__Task brief__
Transcribe the material in full. Nothing should differ except that the pictures are left out.

__Source material__

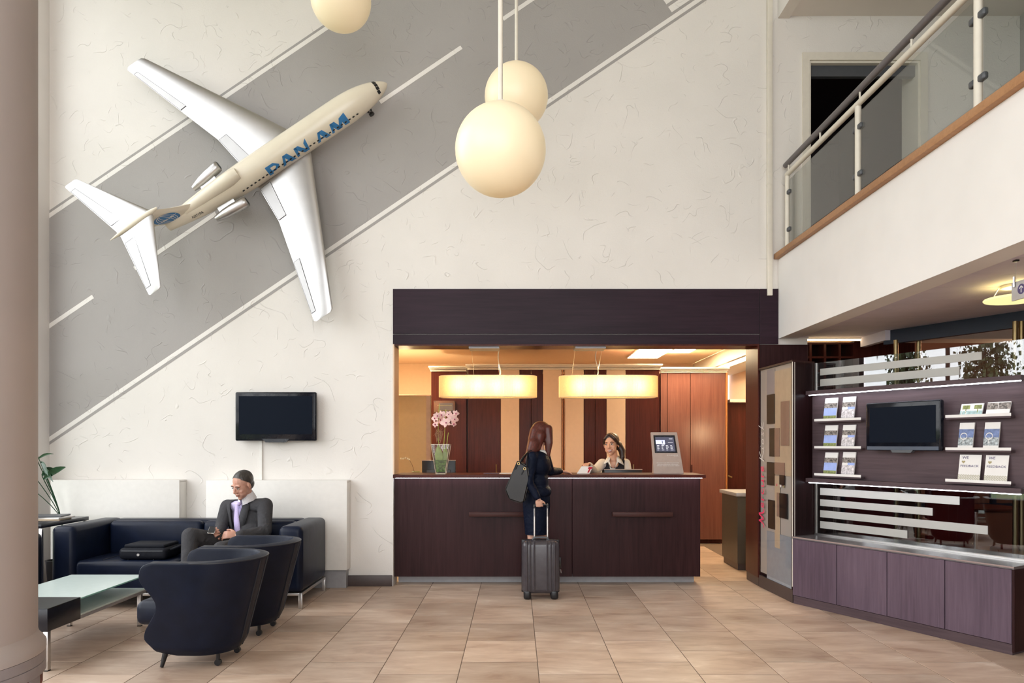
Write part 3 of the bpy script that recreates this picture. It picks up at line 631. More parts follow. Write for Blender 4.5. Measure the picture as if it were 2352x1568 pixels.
globe(783, -1, 5.94, 7.2, 'opal globe pendant lamp at the top, above the nose of the model airliner')
# ------------------------------------------------------------------ balustrade on the gallery
bl = thing('balustrade', 'balcony balustrade of white posts, glass panes and a dark handrail', 'railing', (BX + .05, 5, 3.356))
RX = BX + .05; py = [7.03, 5.58, 4.13, 2.68, 1.23]
for y in py: G().tube([(RX, y, 3.356), (RX, y, 4.10)], .024, 16).build('post', M['trimw'], bl)
G().tube([(RX, 7.05, 4.12), (RX, .5, 4.12)], .024, 16).build('top_tube', M['trimw'], bl)
G().tube([(RX, 7.08, 4.225), (RX, .5, 4.225)], .027, 16).build('handrail', plain('dark_handrail', (.13, .115, .12), .35), bl)
for i in range(9): y = 7.0 - i * .725; G().tube([(RX, y, 4.12), (RX, y, 4.22)], .008, 8).build('rail_pin', M['trimw'], bl)
for i in range(4):
    y1, y0 = py[i] - .055, py[i + 1] + .055
    pn = G().rbox((RX, (y0 + y1) / 2, 3.735), (.010, y1 - y0, .62), .001, 1).build('pane', M['glassr'], bl)
    for yy, sg in ((y1, 1), (y0, -1)):
        for zz in (3.56, 3.93):
            G().rbox((RX, yy + sg * .015, zz), (.034, .062, .044), .012, 3).build('clamp', M['darkgrey'], bl)
# ------------------------------------------------------------------ reception portal (dark wood cladding around the opening)
po = thing('reception_portal', 'dark wood portal framing the reception opening', 'portal', (.7, WY, 0))
Yp = WY - .018; zt = Z(663, Yp); zm = Z(767, Yp); zb = Z(790, Yp)
G().rbox(((OX0 + 2.458) / 2, WY - .009, (zt + zm) / 2 + .001), (2.458 - OX0, .018, zt - zm - .003), .0015, 1).build('header_panel', M['woodh'], po)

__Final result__
Write part 3 of the bpy script that recreates this picture. It picks up at line 631. More parts follow. Write for Blender 4.5. Measure the picture as if it were 2352x1568 pixels.
globe(783, -1, 5.94, 7.2, 'opal globe pendant lamp at the top, above the nose of the model airliner')
# ------------------------------------------------------------------ balustrade on the gallery
bl = thing('balustrade', 'balcony balustrade of white posts, glass panes and a dark handrail', 'railing', (BX + .05, 5, 3.356))
RX = BX + .05; py = [7.03, 5.58, 4.13, 2.68, 1.23]
for y in py: G().tube([(RX, y, 3.356), (RX, y, 4.10)], .024, 16).build('post', M['trimw'], bl)
G().tube([(RX, 7.05, 4.12), (RX, .5, 4.12)], .024, 16).build('top_tube', M['trimw'], bl)
G().tube([(RX, 7.08, 4.225), (RX, .5, 4.225)], .027, 16).build('handrail', plain('dark_handrail', (.13, .115, .12), .35), bl)
for i in range(9): y = 7.0 - i * .725; G().tube([(RX, y, 4.12), (RX, y, 4.22)], .008, 8).build('rail_pin', M['trimw'], bl)
for i in range(4):
    y1, y0 = py[i] - .055, py[i + 1] + .055
    pn = G().rbox((RX, (y0 + y1) / 2, 3.735), (.010, y1 - y0, .62), .001, 1).build('pane', M['glassr'], bl)
    for yy, sg in ((y1, 1), (y0, -1)):
        for zz in (3.56, 3.93):
            G().rbox((RX, yy + sg * .015, zz), (.034, .062, .044), .012, 3).build('clamp', M['darkgrey'], bl)
# ------------------------------------------------------------------ reception portal (dark wood cladding around the opening)
po = thing('reception_portal', 'dark wood portal framing the reception opening', 'portal', (.7, WY, 0))
Yp = WY - .018; zt = Z(663, Yp); zm = Z(767, Yp); zb = Z(790, Yp)
G().rbox(((OX0 + 2.458) / 2, WY - .009, (zt + zm) / 2 + .001), (2.458 - OX0, .018, zt - zm - .003), .0015, 1).build('header_panel', M['woodh'], po)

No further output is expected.